Update Relating to Meeting of Shareholders of Railtown
Railtown held its annual general and special meeting of shareholders held on November 12, 2025. A total of 7,549,250 common shares of Railtown were represented at the 2025 AGM, representing 38.71% of Railtown’s issued and outstanding common shares as at the record date for the 2025 AGM. Shareholders voted in favour of all matters brought before the 2025 AGM and all resolutions were duly passed. Each of the matters that were voted upon at the 2025 AGM are described in detail in Railtown’s management information circular dated October 16, 2025, which is available on Railtown’s website at www.railtowncapitalcorp.com, and as amended by Railtown’s news release dated November 7, 2025 filed under Railtown’s SEDAR+ issuer profile at www.sedarplus.ca.
Additional Information
For additional information relating to the terms of the Proposed Transaction, please refer to the Amended and Restated Business Combination Agreement dated November 7, 2025, the joint news releases dated September 3, October 6, October 21, and November 10, 2025, as well as the news release of Railtown dated October 27, 2025, each of which is available on SEDAR+ (www.sedarplus.ca) under the Company’s issuer profile. In addition, more information relating to the Proposed Transaction and the Resulting Issuer will be available in the filing statement to be filed in due course on SEDAR+ (www.sedarplus.ca) under Railtown’s issuer profile.

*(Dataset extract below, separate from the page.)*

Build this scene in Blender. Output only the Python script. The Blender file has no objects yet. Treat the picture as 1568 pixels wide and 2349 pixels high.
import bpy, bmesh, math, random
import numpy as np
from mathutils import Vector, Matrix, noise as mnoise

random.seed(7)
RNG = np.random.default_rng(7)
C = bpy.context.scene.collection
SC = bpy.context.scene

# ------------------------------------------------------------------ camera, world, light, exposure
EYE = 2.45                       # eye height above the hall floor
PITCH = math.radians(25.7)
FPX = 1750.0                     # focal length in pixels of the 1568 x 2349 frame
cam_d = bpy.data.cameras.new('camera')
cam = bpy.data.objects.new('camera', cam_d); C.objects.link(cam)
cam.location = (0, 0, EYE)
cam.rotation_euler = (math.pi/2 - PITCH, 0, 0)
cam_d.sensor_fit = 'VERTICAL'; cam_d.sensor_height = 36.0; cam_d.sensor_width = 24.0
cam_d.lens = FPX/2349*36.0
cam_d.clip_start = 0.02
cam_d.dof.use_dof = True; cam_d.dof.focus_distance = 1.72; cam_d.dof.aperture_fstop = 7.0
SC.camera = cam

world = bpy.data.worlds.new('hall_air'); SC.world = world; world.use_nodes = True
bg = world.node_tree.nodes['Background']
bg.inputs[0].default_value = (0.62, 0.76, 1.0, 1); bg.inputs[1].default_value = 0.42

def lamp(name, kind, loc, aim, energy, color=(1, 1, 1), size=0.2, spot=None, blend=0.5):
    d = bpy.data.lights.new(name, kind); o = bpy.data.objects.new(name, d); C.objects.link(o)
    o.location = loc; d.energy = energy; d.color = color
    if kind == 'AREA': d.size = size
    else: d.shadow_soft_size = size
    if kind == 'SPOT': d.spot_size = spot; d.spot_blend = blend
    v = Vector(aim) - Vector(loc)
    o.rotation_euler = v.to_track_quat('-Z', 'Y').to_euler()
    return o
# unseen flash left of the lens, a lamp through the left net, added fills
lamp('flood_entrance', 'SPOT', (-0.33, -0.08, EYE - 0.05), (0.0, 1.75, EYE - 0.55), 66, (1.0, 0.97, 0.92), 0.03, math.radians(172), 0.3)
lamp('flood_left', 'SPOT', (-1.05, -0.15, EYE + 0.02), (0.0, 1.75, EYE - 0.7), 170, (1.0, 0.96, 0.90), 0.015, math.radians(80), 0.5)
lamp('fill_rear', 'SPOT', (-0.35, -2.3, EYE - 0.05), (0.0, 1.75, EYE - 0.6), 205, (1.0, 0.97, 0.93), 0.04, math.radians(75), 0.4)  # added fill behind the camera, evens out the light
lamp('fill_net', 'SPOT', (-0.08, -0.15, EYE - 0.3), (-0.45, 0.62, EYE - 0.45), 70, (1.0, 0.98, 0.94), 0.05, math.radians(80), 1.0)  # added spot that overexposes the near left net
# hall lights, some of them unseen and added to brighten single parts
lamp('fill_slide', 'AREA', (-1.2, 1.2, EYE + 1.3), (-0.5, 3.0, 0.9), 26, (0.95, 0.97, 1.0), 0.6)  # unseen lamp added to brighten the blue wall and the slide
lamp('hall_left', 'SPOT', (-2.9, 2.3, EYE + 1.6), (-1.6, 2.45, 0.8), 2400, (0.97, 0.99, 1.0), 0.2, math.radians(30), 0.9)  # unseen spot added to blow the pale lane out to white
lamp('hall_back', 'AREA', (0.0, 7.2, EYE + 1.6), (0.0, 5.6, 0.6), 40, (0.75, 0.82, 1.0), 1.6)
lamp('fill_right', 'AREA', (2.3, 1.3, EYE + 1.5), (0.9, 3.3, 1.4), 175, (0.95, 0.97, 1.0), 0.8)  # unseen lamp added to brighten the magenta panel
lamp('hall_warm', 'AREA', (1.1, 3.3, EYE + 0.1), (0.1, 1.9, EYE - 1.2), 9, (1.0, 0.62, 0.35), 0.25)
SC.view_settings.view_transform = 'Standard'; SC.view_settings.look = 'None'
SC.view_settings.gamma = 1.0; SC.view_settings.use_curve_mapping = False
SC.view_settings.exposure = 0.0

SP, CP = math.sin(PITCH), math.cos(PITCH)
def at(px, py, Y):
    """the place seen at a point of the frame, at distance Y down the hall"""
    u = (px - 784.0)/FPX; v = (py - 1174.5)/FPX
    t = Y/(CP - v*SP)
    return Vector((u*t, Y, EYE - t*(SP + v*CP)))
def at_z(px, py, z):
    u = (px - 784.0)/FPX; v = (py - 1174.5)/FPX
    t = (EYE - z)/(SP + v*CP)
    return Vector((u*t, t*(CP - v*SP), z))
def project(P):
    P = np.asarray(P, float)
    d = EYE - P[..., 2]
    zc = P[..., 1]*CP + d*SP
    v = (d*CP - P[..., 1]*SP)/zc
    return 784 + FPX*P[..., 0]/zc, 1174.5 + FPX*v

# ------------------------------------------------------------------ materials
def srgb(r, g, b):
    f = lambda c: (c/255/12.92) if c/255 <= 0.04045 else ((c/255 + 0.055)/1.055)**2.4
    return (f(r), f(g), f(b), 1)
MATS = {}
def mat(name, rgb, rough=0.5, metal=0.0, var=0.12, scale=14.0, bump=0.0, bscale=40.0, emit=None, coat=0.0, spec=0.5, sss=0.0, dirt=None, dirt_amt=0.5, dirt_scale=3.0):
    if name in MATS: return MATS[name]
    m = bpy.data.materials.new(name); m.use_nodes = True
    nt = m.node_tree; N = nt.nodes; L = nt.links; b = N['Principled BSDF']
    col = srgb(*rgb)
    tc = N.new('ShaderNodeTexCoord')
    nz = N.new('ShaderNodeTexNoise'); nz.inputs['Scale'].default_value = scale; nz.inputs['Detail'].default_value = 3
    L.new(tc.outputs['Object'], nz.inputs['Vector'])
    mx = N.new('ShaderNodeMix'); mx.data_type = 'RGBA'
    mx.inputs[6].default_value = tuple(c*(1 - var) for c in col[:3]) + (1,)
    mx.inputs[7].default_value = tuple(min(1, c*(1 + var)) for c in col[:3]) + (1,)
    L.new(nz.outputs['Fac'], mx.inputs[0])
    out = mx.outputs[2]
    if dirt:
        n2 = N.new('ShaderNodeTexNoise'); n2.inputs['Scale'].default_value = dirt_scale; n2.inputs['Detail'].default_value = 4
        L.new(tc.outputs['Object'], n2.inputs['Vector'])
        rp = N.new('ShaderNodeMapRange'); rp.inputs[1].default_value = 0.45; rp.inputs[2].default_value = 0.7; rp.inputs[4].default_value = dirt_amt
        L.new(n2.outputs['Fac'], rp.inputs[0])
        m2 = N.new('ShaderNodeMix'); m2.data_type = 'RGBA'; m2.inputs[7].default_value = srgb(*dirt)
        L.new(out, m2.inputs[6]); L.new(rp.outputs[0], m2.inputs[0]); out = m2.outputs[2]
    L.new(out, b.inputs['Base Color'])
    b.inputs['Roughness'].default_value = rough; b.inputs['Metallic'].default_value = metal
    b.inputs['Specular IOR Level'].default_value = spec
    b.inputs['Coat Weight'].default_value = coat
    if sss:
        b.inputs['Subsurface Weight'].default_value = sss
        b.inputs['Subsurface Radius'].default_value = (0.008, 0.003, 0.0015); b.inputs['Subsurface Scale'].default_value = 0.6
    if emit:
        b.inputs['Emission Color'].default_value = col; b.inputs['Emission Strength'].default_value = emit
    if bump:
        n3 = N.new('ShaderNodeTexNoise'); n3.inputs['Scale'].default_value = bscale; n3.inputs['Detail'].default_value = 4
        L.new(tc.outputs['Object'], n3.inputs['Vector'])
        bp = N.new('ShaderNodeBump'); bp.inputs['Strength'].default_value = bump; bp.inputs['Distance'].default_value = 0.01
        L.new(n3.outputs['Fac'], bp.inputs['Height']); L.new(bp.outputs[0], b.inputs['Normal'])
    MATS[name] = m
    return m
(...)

On behalf of Tiernan Gold Corp.
Greg McCunn, CEO and Director
On behalf of Railtown Capital Corp.
Chris Taylor, CEO and Director
For further information visit tiernangold.com or contact:
Email: info@tiernangold.com
For further information contact:
Email: railtowncapital@gmail.com
Tel: +1 (778) 938-5298
About Tiernan Gold Corp.
Tiernan Gold Corp. is a corporation formed under the laws of the Province of British Columbia and a wholly-owned indirect subsidiary of Hochschild Mining PLC (LSE: HOC) (OTCQX: HCHDF), a public company existing under the laws of England and Wales. Tiernan is focused on the disciplined de-risking of the Volcan Project. The Project is strategically located in the Atacama Region of Chile, on the Maricunga gold belt, a jurisdiction that has a long-established history of mining with a number of operating mines, new mines under construction and major projects being developed.
About Railtown Capital Corp.
Railtown Capital Corp. was incorporated under the BCBCA on June 22, 2020. Railtown is listed on the TSX-V and classified as a capital pool company as defined by TSX-V Policy 2.4. Railtown’s objective is to complete a “Qualifying Transaction” as defined under TSX-V Policy 2.4 by identifying and evaluating potential business acquisitions and to subsequently negotiate acquisition or participation agreements subject to regulatory and shareholder approvals. The shares in Railtown were listed on the TSX-V on February 1, 2021 under the trading symbol “RLT.P”. Its head office is in Vancouver, British Columbia.
1559261 B.C. Ltd., a wholly owned subsidiary of Railtown, was incorporated under the BCBCA on October 2, 2025.
Trading in the common shares of Railtown is currently halted and will remain halted until completion of the Proposed Transaction. Railtown does not intend to apply to the TSX-V for reinstatement of trading of the common shares of Railtown at this time.